The Hillview Apartments included modern amenities such as a garbage incinerator and automatic elevators, as well as a rehearsal space in the basement to cater to the many actor residents. According to PreserveLA.com there was even a Speakeasy. A Los Angeles Times article from September 20, 2007 further explains that Rudolph Valentino ran the speak-easy, which was accessible by a trap door. Some of the early stars that have filled this 54-unit apartment include Mae Busch, Stan Laurel, Jack La Rue, Barbara LaMarr, Joan Blondell, Jack Dougherty, Clara Bow, and Mary Astor to name a few.

Photo Credit: Hudsonapartments.com

During the 1960s the Hillview Apartments started a decline in safety and appearance along with the rest of Hollywood. Transients and drug dealers took over the area. The building itself suffered damage from the 1994 Northridge earthquake, sinkage due to the tunneling of the MetroRail subway and a fire in 2002. Fortunately, Jeffrey Rouze, the architect responsible for remodeling the El Capitan Theater further down Hollywood Boulevard stepped in to help preserve this building. The restored building reopened on July 14, 2005.

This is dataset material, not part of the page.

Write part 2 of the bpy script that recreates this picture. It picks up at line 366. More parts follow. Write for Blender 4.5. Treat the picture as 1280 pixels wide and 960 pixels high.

Photo Credit: Hudsonapartments.com

If you're looking to move into the Hillview Apartments, it doesn't come cheap. Each level of room is named after early silent film stars. The least expensive, "The Greta Garbo," is a 375 Sq. Ft. studio/1 bath that starts at $1400. The priciest apartments, a "Chaplin," will cost between $2200-$2700 for a 2 bed/2 bath, 1054 Sq. Ft space.

Photo Credit: Hudsonapartments.com

Early Hollywood is filled with scandalous stories and it seems that is still true today. Earlier this year, one of the young female tenants of this complex was murdered by her fiance in the 3rd floor hallway. According to the resident forum at hollywoodhillviewapartments.com, there have been other reports of battery, a prostitution ring, and sexual assault.

It is sad to hear that such despicable events are taking place in the Hillview Apartments building, but if the building can be restored to its original beauty, then maybe the environment inside can be restored to something safe and respectable again.